Since she’s begun raising and eating her own food, Kirsten said both of her disorders are in full remission.

“That’s why we do the regenerative planting,” she said. “We’re in the first three years and still in the blood and sweat part.”

Her family is originally from the land grant near Las Vegas, N.M., and eventually her grandfather moved to Las Vegas, Nev., where he met Kirsten’s grandmother.

Julia M. Dendinger | News-Bulletin photo
Kirsten and Nathan Couevas started Sublime Pastures in Adelino three years ago. Their two dogs, Ace and Faith, are the guardian dogs that look after the chickens, pigs and cows on the farm.

When he retired, the couple moved back to New Mexico, settling in Adelino. Kirsten, who was raised by her grandparents, visited family in the Albuquerque area frequently as a child and fell in love with the Rio Grande Valley.

There are five basic principals to regenerative farming — minimal soil disturbance, keeping the soil surface covered, keep living roots in the soil, growing a diverse range of crops and having grazing animals on the land.

“You see people deep ripping and opening up the earth. When you open it like that, it exposes it and then your top soil flies away. Remember the Dust Bowl? The earth is just like us,” she says, gesturing to the inside of her forearm, “connected with veins and everything it communicates.”

Kirsten plants cover crops that are annual and come back on its own every year. To help build the soil, she plants a wide variety of cover crops in one area.

Kirsten and Nathan do what is called “no till” plantings, cutting down only an eighth to a quarter of an inch, then using a no-till drill to plant the seeds.

“I want to mimic nature,” she said. She points to her front yard. “Even though those are mostly weeds right now, you don’t see just one thing growing, right? When you plant cover crops you want diversity.”

A variety of plants helps introduce multiple minerals and elements into the soil, like nitrogen and phosphate, she said.

The critical part of the cycle is the animals, she said.

“When animals graze, their saliva encourages growth; literally, that’s what the bison did. That’s why we had those beautiful, rolling plains,” Kirsten said. “As they graze, they leave behind their feces and urine, the urea which everybody uses when you’re fertilizing anyway.

“The only thing I do is move the animals. I literally make them do everything else.”

Thanks to a grant from the Valencia Soil and Water Conservation District, Kirsten and Nathan were able to divide their acreage into smaller paddocks separated by hot wire that the animals rotate through. They also use chicken tractors — mobile hen houses on wheels that are easily moved every few days.

Julia M. Dendinger | News-Bulletin photo
The cows raised by Sublime Pastures are bergerons, marked by their short legs and squared off bodies.

They were recently granted an exemption from the U.S. Department of Agriculture to be able to process their chickens on the farm, since there aren’t any poultry processors in New Mexico.

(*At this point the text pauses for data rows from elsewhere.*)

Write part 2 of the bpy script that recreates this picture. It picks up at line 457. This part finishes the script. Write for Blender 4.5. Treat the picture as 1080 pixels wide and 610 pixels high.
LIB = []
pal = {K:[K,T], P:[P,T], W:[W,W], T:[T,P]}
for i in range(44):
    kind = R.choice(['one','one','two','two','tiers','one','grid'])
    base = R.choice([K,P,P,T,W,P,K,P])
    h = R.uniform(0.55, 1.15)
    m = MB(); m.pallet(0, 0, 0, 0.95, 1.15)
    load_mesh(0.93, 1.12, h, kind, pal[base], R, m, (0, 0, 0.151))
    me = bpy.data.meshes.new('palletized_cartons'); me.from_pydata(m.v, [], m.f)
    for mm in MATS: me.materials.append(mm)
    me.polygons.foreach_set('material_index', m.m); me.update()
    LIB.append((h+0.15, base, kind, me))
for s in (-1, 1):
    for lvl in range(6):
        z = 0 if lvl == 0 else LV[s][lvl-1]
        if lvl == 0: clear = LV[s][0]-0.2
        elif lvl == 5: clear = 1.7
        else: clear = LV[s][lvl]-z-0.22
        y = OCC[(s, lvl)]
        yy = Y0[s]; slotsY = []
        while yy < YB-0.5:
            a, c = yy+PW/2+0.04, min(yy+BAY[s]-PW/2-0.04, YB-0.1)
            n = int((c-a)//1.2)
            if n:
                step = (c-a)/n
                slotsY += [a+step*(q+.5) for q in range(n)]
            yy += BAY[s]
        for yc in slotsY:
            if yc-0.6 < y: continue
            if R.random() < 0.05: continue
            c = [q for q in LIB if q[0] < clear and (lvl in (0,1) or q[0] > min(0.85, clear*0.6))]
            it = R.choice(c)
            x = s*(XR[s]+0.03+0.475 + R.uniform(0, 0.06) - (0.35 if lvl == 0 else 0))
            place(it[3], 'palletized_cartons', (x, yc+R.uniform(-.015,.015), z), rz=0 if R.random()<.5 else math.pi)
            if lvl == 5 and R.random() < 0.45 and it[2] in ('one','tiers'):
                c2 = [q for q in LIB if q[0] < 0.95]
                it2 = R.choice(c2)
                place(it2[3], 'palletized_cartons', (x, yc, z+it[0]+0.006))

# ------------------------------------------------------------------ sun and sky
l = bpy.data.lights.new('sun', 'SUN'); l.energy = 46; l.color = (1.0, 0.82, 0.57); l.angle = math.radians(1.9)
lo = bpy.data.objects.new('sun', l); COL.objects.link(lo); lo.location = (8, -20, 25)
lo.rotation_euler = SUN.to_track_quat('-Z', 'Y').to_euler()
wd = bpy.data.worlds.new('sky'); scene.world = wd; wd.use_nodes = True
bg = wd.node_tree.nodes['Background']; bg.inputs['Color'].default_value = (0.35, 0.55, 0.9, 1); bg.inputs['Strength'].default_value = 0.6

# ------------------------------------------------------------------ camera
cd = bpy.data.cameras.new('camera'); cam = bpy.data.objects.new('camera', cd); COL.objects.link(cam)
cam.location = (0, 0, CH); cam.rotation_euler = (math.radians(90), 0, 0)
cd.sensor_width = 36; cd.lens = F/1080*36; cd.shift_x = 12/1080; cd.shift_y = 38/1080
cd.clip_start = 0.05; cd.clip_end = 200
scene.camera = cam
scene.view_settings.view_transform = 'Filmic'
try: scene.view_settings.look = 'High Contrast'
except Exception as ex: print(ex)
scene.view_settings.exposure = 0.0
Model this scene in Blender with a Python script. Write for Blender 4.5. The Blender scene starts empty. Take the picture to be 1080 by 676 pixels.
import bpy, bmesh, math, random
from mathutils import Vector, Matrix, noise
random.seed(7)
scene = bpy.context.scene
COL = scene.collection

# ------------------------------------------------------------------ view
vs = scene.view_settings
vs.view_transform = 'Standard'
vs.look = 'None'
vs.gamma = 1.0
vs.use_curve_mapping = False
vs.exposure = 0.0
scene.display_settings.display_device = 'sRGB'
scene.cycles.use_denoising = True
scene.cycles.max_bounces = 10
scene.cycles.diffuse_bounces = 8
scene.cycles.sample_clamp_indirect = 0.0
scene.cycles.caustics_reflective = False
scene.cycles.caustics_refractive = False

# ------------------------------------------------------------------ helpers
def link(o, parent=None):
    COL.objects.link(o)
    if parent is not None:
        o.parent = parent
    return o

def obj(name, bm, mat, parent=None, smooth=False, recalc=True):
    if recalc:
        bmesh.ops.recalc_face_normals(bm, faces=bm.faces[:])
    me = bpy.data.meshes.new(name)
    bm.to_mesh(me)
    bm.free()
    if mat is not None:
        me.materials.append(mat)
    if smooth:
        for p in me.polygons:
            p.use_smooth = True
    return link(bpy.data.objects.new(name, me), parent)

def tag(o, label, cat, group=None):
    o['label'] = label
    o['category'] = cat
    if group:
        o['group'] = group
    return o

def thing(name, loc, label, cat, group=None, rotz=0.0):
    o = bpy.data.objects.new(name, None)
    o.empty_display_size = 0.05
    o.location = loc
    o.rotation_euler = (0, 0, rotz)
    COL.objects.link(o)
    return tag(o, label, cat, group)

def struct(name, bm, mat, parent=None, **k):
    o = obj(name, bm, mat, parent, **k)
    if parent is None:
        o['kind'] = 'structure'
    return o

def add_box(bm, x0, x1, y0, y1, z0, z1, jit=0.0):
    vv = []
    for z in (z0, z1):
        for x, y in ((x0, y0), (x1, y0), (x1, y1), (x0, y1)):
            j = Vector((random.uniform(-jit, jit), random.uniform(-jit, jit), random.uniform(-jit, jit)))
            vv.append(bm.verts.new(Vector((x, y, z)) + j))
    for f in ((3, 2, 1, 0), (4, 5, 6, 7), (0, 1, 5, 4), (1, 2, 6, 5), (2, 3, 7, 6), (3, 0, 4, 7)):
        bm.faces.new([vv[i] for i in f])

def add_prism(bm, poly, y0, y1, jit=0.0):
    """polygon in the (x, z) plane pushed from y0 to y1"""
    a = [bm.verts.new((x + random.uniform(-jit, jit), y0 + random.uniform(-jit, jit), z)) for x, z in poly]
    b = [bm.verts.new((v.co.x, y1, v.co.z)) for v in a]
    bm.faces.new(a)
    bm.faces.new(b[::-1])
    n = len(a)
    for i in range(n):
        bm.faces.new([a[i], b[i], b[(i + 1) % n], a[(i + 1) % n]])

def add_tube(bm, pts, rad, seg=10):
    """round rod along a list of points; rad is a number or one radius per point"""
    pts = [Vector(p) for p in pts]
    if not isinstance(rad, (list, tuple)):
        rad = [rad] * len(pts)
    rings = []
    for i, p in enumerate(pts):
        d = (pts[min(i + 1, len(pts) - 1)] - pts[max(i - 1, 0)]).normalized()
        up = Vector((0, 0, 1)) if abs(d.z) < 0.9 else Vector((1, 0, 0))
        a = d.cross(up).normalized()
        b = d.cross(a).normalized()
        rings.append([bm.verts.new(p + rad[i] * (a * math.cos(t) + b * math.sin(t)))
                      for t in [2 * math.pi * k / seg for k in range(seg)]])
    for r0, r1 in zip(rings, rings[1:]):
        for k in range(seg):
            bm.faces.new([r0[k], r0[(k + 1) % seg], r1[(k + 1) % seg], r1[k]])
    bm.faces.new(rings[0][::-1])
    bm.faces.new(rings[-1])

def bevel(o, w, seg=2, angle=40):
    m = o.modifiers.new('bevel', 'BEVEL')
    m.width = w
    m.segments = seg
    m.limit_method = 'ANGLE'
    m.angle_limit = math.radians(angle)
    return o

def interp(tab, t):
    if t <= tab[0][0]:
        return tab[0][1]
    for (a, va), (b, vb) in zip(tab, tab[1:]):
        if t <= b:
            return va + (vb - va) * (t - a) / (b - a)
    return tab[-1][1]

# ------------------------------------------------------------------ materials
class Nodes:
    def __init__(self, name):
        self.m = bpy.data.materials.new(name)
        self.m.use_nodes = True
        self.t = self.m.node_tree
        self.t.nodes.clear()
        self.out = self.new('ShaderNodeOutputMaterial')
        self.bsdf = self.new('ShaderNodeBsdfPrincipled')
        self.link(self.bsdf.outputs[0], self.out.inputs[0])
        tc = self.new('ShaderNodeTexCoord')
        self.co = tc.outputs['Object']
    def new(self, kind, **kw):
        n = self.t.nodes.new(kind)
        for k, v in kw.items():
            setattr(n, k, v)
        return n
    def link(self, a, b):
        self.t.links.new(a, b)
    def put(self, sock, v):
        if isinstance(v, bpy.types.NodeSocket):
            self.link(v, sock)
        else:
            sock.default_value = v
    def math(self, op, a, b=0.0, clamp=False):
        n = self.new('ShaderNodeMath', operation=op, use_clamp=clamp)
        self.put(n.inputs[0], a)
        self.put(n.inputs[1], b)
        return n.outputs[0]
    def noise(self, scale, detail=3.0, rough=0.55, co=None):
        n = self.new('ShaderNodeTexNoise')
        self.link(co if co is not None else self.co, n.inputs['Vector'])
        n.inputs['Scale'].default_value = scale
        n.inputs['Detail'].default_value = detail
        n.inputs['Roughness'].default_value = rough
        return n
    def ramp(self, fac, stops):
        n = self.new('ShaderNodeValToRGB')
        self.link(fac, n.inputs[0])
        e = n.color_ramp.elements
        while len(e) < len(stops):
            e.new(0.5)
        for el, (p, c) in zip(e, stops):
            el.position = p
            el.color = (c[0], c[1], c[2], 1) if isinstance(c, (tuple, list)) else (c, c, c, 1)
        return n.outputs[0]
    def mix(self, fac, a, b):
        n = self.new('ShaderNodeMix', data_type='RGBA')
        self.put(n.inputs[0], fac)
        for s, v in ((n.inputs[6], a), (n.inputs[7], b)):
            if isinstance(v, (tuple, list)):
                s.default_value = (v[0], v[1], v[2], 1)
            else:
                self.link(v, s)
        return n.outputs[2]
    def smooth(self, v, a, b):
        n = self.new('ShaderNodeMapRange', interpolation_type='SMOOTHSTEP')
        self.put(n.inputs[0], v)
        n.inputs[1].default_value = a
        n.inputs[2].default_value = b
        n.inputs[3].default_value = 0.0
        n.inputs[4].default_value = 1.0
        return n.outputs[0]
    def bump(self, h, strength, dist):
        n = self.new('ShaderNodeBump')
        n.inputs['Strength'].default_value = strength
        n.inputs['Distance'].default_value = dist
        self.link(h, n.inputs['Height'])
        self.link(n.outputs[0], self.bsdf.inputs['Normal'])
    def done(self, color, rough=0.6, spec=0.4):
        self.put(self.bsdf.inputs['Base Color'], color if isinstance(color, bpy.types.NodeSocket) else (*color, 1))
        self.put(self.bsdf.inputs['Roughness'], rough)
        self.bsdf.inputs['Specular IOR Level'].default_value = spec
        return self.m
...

A normal day for the couple is moving the animals to the next paddock, checking water tanks and putting out feed and mineral supplements for the livestock.

With her current four acres and an additional 10 acres the couple leases for grazing their small herd of cattle, Kirsten said she isn’t striving to grow their operation.

“I know there are a lot of people out there who have the same kinds of health problems I do. At the end of the day, not everybody can be farmers,” she said. “I love this, so if I can just do this and help people, if I can just work with animals every day, I’m set here.”

Calling herself “not so young,” Kirsten said the agriculture community needs young farmers, since many of the older generation is retiring from the business.

“We need to bring back farming to the community. We need to look at doing it in a diverse way. I love how many farmers we have here; props to them for doing this,” she said. “There are ways we can help each other improve and learn.

“It’s not like farming can just quit. If it stops, we’re in big trouble. After expenses, I make literally no money but I have food at the end of the week. I have beef and pork and chicken in my freezer and I’m able to eat.

“The motto I go by is ‘Healthy soil, healthy animals, healthy people.’ The easiest way to explain what this is that everything is interconnected — everything influences everything else, good or bad.”

Julia M. Dendinger | News-Bulletin photo

Sublime Pastures owner Kirsten Couevas holds a poult — a baby turkey — while visiting the brooder house at her farm.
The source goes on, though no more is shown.